Jabeen Akhtar não se conforma com os eventos do ano passado e sobretudo não esquece a proveniência dos responsáveis. “Eles eram terroristas domésticos. E a manifestação só expôs os demónios que se escondiam sob o verniz perfeito e polido desta cidade: a segregação, a desigualdade de rendimentos, a raiva”, disse. Mamadou Ba também faz questão de lembrar as motivações dos organizadores. “Richard Spencer [supremacista branco americano] disse claramente que se manifestavam para defender o homem branco e lutar contra a ameaça do multiculturalismo”, refere.

Os fascistas “já não se preocupam em ter um discurso higiénico”
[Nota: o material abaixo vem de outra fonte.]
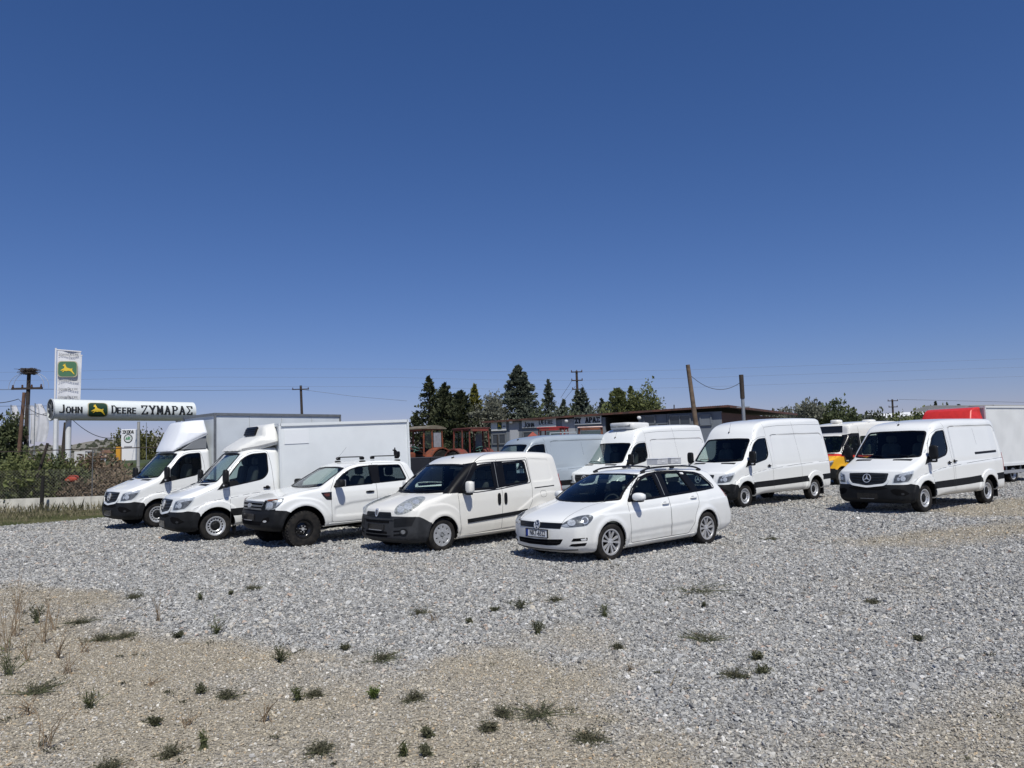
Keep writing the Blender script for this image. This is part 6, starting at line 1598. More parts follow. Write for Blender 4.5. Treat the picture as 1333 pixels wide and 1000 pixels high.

Spencer é amigo do antigo conselheiro de Trump, Steve Bannon, que está, segundo o dirigente da SOS Racismo, “a construir uma Internacional Fascista que se passeia pela Europa”. “Eles tentarem ocupar o espaço público para propagarem ideias antidemocráticas já é, só por si, preocupante e não devia acontecer em nenhuma democracia”, lamenta. Contudo, o que reputa de mais preocupante é eles terem conseguido “finalmente, e do ponto de vista de legitimidade política, encontrar um porta-voz com maior capacidade de influência social e política”, insiste, referindo-se novamente a Trump. E se, no ano passado, o Presidente responsabilizou “ambos os lados” pela violência, este ano manteve-se no seu clube de férias, em Nova Jérsia, a jogar golfe.

“Esta nebulosa fascista está a ter uma expansão internacional e a sua reformulação política já não se preocupa em ter um discurso higiénico relativamente àquilo que era o posicionamento das forças de extrema-direita nos anos 1990, início de 2000, que era mais circunscrito a grupúsculos”, continua Mamadou Ba. “Hoje, temos figuras públicas importantes, temos o Parlamento Europeu com mais de 20% de forças fascistas representadas. Isto deve merecer a nossa preocupação. Isto não veio para parar, infelizmente”, alerta ainda. Quanto a Charlottesville, “levará muitos anos até que alguém volte a designá-la como a cidade mais feliz da América”, conclui Jabeen Akhtar.